◆ **EXERCISE TASK**:
Say how many lines include the word "parts". Reply with nothing but the number.

--- ENTRIES SUPPLIED ---

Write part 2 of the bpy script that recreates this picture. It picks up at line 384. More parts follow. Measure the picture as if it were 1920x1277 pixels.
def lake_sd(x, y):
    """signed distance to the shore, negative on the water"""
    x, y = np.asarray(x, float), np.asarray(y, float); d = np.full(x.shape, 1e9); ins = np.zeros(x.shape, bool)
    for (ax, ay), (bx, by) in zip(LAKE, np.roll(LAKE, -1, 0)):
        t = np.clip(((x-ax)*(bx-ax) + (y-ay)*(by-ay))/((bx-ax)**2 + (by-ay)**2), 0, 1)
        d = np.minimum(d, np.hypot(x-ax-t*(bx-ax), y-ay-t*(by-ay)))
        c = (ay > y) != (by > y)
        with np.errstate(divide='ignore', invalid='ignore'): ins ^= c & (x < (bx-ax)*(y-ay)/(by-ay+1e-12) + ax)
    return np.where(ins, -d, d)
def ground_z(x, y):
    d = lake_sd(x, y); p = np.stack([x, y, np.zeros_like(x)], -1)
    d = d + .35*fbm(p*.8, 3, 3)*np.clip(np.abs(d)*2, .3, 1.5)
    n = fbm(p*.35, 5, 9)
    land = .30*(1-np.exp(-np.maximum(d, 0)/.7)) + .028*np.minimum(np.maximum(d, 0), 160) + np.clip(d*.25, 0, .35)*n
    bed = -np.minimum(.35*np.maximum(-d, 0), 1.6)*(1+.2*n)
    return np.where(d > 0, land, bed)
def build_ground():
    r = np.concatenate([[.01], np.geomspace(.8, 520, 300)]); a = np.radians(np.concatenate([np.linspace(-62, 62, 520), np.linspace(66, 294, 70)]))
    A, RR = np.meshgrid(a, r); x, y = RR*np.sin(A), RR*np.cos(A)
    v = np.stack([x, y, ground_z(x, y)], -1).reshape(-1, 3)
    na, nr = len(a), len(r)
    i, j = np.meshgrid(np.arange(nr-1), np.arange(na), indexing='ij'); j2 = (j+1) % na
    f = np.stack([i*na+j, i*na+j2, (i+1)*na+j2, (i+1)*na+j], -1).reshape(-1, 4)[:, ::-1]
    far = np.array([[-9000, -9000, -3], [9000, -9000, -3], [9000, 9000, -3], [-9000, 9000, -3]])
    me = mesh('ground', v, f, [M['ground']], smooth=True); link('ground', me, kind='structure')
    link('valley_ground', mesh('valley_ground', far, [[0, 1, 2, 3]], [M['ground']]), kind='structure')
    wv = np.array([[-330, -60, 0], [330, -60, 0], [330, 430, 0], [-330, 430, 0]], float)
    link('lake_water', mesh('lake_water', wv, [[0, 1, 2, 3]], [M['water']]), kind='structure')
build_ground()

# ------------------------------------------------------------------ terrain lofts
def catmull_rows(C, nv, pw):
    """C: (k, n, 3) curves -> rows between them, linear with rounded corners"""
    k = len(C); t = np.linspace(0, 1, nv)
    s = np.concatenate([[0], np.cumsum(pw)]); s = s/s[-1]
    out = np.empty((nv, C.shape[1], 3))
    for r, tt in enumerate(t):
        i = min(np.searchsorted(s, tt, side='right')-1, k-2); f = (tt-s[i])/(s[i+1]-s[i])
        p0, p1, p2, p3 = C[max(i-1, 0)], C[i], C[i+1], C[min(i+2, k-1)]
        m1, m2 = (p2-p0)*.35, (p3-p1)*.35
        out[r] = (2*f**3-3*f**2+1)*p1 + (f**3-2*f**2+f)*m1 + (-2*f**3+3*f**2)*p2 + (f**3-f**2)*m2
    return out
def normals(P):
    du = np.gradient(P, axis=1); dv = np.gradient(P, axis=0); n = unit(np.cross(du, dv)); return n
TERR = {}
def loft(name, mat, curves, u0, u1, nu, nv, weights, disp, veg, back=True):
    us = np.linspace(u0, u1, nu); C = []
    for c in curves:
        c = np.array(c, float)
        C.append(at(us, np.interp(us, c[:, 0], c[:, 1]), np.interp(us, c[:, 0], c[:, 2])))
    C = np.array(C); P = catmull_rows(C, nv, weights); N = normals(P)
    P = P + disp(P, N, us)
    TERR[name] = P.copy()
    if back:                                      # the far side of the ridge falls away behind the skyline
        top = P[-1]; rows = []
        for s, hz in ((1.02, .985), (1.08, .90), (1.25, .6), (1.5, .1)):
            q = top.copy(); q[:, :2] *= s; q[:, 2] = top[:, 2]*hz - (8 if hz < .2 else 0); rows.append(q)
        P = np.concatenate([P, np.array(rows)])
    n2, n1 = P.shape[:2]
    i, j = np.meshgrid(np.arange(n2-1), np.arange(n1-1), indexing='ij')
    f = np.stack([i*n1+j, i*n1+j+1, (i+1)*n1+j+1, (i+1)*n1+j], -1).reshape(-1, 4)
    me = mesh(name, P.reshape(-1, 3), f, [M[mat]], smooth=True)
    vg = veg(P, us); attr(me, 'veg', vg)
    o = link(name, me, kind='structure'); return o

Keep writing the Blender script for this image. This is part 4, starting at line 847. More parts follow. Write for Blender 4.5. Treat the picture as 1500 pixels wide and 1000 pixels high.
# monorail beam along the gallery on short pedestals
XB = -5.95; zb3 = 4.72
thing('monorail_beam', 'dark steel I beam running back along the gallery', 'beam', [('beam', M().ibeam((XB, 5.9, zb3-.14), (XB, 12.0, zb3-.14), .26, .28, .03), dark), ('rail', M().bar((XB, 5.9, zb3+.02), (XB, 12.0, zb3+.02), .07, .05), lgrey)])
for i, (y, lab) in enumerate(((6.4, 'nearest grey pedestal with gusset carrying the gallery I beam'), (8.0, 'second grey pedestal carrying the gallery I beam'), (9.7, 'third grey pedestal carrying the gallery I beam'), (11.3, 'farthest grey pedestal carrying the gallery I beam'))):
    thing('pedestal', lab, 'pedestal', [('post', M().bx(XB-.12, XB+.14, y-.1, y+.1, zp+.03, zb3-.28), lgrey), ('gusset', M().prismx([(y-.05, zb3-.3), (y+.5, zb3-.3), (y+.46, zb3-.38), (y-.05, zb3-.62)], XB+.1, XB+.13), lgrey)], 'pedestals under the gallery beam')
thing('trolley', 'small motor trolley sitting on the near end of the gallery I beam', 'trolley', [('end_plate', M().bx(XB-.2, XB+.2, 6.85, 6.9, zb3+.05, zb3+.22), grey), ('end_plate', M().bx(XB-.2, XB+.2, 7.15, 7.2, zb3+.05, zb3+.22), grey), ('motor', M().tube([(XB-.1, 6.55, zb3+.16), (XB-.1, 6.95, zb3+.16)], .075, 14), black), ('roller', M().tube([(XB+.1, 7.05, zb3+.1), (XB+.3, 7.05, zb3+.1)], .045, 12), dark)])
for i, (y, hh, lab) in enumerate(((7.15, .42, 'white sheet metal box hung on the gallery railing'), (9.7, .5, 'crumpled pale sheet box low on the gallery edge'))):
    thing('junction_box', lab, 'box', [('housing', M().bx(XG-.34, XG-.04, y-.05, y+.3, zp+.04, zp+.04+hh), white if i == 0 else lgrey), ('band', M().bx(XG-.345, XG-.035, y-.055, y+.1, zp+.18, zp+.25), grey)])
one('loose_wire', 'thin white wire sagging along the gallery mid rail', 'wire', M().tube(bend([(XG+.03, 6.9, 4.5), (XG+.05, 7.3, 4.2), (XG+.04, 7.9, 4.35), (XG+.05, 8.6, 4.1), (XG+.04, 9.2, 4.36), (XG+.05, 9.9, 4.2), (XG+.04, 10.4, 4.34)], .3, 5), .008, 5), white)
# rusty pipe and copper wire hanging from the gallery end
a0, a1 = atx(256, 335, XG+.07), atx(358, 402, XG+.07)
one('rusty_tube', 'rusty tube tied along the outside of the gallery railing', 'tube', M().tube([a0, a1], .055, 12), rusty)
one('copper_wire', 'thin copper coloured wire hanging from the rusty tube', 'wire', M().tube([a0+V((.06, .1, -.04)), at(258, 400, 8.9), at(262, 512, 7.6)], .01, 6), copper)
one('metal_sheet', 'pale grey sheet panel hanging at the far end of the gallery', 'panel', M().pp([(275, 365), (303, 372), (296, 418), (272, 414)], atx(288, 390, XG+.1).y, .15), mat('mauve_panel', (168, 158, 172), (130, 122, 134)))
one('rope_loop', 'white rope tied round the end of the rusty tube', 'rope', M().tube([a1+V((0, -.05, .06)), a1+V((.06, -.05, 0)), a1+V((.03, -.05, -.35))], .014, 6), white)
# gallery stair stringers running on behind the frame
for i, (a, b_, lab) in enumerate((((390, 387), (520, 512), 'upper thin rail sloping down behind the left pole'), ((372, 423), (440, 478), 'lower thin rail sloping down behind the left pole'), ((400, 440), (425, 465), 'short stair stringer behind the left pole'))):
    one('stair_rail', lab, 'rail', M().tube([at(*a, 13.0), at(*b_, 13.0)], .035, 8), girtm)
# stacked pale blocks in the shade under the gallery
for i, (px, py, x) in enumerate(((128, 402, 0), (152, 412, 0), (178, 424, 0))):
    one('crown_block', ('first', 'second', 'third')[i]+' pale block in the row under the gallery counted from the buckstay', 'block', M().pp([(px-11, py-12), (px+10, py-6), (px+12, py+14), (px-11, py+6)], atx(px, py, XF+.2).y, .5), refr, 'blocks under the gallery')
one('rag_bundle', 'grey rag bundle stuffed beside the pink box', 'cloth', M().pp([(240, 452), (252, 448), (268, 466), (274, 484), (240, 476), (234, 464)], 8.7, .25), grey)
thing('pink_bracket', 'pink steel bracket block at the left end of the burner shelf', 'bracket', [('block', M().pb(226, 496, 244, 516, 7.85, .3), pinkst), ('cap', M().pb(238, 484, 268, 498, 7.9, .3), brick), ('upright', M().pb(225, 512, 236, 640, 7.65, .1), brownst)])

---

◆ **FULL SOLUTION**:
2